The speed at which nations reacted to Russia's claim is a testament to the extreme sensitivity felt over the polar regions' riches. Norway, for instance, quickly filed a communique to the United Nations noting that "the delimitation of the continental shelf between Norway and the Russian Federation has not yet been settled and is the subject of ongoing consultation." Oslo demanded that the CLCS consider the Barents portion of Russia's request "as a maritime dispute" and demanded that no action be taken.
But the negative response to Russia's Arctic land grab was outweighed by reactions to a claim issued by Australia back in 2004.
Back then, Canberra boldly and somewhat provocatively requested recognition of the "Australian Antarctic Territory" and the extended continental shelf it said it had mapped off the coast of the southernmost landmass. Not to be outdone, New Zealand followed suit with its own Antarctic claim two years later.
The move is in apparent contradiction to the Antarctic Treaty, which entered into force in 1961 and suspends all territorial claims on the continent.

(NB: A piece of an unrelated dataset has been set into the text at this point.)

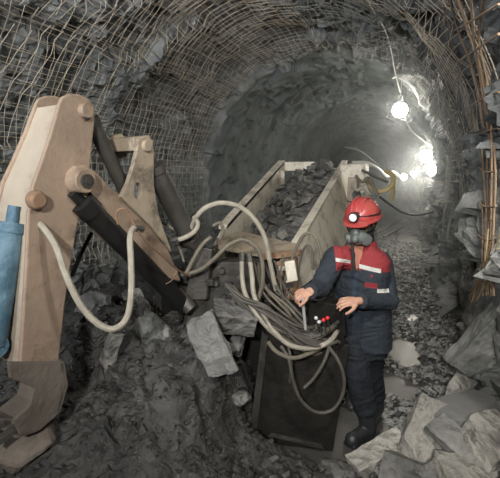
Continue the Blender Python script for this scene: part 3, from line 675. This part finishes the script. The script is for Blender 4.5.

So shortly after Australia issued its application, replete with maps and detailed coordinates outlining the boundary of its territorial claim, the United States, Russia, Germany, Japan, India and the Netherlands all objected in short order. Japan also issued an objection to New Zealand's claim.
"The United States does not recognize any states' claim to territory in Antarctica and consequently does not recognize any states' rights over the seabed and subsoil of the submarine areas beyond and adjacent to the continent of Antarctica," Washington told the United Nations in its protest letter.
But other states, particularly France and the United Kingdom, largely supported Australia's move, feeling that it could only bolster their claims to slices of Antarctica and the claims to adjacent coastal regions both countries have said they intend to make.
"France has no objection to the commission considering and making recommendations on those parts of Australia's submission that concern areas bordering on French territories," including Antarctic territory, wrote Paris' ambassador to the United Nations.
In the spirit of international cooperation, Australia has accepted that the CLCS will ignore the Antarctic portion of its claim for the time being, happy that the rest of it was approved a few months ago by the CLCS, paving the way for Canberra to prospect for oil, natural gas and mineral deposits far from its shores.
Other nations are apparently following suit. Last month, the United Kingdom told the CLCS that its pending request for recognition of ocean subsurfaces would also include claim to offshore portions of Antarctica, but that it understands that that part "would not be examined by [the CLCS] for the time being."
But as climate change continues to alter polar environments and the global scramble for resources intensifies, the issue of who controls Antarctica will eventually come up again. In December 2009 the Smithsonian Institution in Washington will host the Antarctic Treaty Summit to commemorate the 50th anniversary of the accord. The treaty itself will be open to amendments in 2011. The half-dozen nations claiming ownership of various slices of Antarctica could press for greater recognition of the claims then.